Landis and his supporters turned the doping allegation on its head and campaigned against the structure and practices of the antidoping system in general and Usada in particular.

But in addition to confirming that a dramatic comeback by Landis during the Tour two years ago was, in fact, too good to be true, the appeals court criticized the approach of his defense. The court said it agreed with Usada that witnesses for Landis “crossed the line, acting for the most part as advocates for the appellant’s cause and not as scientists objectively assisting the panel in the search for truth.”

The court ordered Landis to pay Usada $100,000 as a partial reimbursement for its costs in the appeal. The case cost the organization and the World Anti-Doping Agency millions of dollars in legal fees.

Travis T. Tygart, the chief executive of Usada, said the Landis case demonstrated that “the antidoping system will do everything possible to fight for the right to compete clean.”

He added: “The panel sent a pretty strong signal that while athletes are afford the right to a vigorous defense, it must be a credible defense.
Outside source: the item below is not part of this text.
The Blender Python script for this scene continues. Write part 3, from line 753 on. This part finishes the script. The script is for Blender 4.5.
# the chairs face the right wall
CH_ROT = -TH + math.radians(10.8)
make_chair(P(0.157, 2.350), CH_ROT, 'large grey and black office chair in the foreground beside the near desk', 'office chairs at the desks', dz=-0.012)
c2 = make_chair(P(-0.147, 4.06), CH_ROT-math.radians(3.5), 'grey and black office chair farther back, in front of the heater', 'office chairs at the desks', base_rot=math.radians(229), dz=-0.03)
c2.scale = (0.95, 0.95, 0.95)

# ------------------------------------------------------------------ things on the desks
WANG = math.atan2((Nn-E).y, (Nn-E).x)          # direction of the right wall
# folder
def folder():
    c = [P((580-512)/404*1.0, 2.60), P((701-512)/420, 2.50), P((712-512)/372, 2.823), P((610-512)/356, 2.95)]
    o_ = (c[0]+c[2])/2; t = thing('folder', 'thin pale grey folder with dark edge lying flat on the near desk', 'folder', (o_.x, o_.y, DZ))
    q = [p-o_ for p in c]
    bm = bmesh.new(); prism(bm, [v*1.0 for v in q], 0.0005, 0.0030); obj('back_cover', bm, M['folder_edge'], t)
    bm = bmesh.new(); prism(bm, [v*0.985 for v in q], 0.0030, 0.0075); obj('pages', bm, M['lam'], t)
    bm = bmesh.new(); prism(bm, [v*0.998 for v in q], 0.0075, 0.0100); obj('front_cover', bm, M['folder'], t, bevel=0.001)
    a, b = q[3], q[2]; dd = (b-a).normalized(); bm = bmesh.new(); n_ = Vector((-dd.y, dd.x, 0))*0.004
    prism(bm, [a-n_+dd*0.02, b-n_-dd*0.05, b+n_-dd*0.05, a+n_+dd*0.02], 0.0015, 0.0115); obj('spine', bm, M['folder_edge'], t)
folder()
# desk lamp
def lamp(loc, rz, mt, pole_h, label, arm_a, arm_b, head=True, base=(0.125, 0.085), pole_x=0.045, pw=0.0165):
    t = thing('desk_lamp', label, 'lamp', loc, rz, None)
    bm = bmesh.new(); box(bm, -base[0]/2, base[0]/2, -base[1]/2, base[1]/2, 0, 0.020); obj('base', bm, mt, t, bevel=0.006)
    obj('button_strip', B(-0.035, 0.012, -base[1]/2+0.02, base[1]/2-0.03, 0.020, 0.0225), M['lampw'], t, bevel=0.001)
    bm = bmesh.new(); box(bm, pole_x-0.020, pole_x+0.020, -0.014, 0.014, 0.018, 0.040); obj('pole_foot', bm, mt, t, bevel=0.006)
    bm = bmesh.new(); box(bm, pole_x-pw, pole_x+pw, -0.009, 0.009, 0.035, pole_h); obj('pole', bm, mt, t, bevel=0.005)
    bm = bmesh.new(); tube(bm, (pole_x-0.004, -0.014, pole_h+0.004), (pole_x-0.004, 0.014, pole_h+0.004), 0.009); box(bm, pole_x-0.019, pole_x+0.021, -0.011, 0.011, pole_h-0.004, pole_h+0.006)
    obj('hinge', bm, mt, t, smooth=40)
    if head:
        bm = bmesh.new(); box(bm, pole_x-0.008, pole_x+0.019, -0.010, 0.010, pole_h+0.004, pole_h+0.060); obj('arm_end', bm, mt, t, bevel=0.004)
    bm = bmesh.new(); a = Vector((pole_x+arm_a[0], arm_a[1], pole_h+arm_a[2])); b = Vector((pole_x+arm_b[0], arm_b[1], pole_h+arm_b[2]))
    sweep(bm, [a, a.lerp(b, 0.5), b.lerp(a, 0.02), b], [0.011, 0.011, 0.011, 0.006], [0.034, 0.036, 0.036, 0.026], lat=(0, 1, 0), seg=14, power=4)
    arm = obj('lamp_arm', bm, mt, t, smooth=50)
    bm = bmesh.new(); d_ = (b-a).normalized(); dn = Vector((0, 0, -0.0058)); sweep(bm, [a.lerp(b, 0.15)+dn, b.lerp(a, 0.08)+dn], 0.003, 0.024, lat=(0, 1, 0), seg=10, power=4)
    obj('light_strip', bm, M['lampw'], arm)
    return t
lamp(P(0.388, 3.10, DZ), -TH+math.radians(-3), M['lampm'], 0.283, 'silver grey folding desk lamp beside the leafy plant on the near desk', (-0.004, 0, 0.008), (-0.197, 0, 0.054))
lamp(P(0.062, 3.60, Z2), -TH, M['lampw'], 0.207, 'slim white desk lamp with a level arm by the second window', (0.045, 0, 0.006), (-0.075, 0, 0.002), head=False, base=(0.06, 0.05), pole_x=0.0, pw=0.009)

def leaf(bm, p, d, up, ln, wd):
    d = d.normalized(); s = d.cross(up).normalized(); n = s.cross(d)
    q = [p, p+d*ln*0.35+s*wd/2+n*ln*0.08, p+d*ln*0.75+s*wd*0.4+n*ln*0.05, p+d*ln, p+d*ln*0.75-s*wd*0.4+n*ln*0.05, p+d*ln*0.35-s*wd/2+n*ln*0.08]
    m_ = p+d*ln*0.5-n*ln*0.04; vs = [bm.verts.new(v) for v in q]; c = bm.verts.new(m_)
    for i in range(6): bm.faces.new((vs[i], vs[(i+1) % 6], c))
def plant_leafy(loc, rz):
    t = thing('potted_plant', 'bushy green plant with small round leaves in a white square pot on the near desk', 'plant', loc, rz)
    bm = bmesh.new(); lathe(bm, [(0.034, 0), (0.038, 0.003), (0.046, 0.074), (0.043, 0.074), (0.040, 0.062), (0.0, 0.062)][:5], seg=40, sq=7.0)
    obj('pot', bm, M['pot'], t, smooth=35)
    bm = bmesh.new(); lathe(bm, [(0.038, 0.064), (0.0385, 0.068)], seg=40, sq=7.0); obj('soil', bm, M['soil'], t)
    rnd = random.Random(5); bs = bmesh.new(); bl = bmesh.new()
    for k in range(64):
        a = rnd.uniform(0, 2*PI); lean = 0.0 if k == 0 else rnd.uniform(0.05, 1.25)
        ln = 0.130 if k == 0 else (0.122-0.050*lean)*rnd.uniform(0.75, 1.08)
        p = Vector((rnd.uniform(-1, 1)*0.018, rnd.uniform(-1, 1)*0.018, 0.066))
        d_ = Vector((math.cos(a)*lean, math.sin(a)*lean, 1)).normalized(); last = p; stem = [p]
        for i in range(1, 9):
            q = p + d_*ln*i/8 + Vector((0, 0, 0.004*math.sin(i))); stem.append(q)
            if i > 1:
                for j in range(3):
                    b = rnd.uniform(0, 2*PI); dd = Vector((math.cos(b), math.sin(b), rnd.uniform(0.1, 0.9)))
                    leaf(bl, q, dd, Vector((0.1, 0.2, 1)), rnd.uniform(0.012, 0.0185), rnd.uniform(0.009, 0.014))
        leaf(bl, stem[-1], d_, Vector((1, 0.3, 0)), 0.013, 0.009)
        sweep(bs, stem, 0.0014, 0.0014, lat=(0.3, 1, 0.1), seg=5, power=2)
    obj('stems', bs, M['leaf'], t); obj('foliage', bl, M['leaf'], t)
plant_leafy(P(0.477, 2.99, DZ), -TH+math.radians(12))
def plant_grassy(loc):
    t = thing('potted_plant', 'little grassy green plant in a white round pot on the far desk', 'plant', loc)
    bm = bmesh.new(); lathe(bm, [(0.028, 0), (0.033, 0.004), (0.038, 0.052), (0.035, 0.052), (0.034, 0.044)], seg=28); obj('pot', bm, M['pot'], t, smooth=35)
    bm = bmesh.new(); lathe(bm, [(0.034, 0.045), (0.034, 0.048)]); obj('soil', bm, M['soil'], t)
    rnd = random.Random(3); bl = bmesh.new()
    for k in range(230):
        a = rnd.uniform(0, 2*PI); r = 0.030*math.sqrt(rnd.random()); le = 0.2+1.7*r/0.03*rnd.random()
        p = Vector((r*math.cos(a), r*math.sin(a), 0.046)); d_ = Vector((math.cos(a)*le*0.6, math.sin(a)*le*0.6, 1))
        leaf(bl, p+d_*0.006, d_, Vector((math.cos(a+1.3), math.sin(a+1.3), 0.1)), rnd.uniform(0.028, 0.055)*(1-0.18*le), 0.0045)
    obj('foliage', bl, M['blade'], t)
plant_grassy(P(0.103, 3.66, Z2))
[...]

In this case, they threw everything up against the wall in an attempt to take down the antidoping establishment.”

The decision came six days before the start of this year’s Tour de France and was perhaps an unwelcome reminder of the series of doping embarrassments that have plagued cycling’s most important race.

In a bid to reverse that pattern, the Tour’s organizer, the Amaury Sport Organization, pulled this year’s edition out from under the control of the International Cycling Union, the sport’s governing body. That move allowed the Tour to refuse entries to some prominent teams, including the Astana squad that includes last year’s winner, Alberto Contador, because it has doubts about its commitment to doping controls.

This year’s race will also include an exceptional number of doping tests and will impose extraordinary penalties on teams and riders found to be doping.

Landis became the first Tour winner to lose his title because of doping after the initial decision against him.

Monday’s decision also upholds a two-year ban on racing by Landis; that expires at the end of January 2009.

There appears, however, to be little interest in Landis among established cycling teams.

He has entered two mountain bike races this year with the unusually long distance, for that branch of the sport, of 100 miles. Those races were not organized by any established governing body. Landis finished 26th in one event and did not complete the other.